THEY moan and groan about the job but football managers just cannot leave it alone.

Terry Venables' return to a life he previously insisted he had left behind is just the latest evidence that once a manager always a manager.

Those who run major clubs are the privileged few but you'd never think it to listen to them.

They complain they work every hour God sends, their families never see them, their directors and supporters are football nitwits who just make their job tougher, the media deserve to be either ignored or abused and referees were put on earth to deliberately get crucial decisions wrong.

If David O'Leary was ever happy at Leeds he kept it a secret, Gordon Strachan is locked in a permanently annoyed state, Alex Ferguson and Arsene Wenger are engaged in a miserable competition which Glenn Hoddle doesn't bother entering any more after winning it so often in the past.

So why do they do it? Well, the seven-figure salary, house, car and free flights make it worthwhile but most of them need the money less than the personal fulfilment it gives them.

Venables had assured he was through with management.
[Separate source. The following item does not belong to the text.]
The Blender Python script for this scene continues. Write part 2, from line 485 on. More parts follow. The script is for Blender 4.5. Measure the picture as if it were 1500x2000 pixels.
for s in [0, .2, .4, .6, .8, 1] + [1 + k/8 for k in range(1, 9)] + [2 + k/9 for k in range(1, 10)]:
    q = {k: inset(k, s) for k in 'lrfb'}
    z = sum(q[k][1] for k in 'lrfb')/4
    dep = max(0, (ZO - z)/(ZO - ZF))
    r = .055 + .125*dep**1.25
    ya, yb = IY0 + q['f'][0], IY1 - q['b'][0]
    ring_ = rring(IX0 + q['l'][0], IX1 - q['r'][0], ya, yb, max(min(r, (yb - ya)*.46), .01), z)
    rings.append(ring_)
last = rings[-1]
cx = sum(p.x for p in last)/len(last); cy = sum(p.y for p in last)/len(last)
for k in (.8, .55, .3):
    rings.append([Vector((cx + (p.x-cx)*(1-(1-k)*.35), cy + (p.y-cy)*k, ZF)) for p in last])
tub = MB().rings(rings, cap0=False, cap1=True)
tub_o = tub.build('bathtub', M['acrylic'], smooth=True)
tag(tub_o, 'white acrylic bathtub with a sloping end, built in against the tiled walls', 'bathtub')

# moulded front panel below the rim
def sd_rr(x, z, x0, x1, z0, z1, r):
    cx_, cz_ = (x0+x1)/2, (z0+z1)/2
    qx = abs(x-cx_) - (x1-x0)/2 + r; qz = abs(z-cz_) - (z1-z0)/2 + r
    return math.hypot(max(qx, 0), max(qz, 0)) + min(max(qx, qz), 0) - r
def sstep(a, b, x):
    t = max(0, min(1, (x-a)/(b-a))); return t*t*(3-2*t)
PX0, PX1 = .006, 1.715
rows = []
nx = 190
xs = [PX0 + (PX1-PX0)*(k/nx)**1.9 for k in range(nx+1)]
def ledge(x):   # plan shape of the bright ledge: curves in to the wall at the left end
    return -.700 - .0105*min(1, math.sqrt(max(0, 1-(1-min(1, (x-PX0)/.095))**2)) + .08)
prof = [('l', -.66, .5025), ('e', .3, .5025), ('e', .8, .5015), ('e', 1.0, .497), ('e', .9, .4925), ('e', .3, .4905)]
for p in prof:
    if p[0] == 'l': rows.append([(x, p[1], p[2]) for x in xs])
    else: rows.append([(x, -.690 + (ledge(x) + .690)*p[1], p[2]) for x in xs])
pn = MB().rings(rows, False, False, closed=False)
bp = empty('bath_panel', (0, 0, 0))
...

He had done it all before and had no intention of returning, happy with his television punditry and outside business interests. Yet here he is back at work with Leeds United where he will encounter nothing but hassle from every angle.

There is no doubt he meant it at the time but he reckoned without the irresistible pull of the job. He is not the first to backtrack on his intention to quit and he won't be the last.

Ferguson's promise that he would be quitting at the end of last season fell by the wayside when he weighed up the pros of being the manager of the third biggest club in the world with the cons of nobody paying him any attention anymore.

Graham Taylor's retirement from the game lasted a matter of months before he was back in the hot seat with Aston Villa and not even the stress of the job almost killing him could force Gerard Houllier to turn his back on the game.

They should all take a leaf out of Bobby Robson's book. Rather than moaning about his lot he never misses an opportunity to admit he is in the best job in the world - apart from playing - and he has always been too wise to delude himself that he could retire.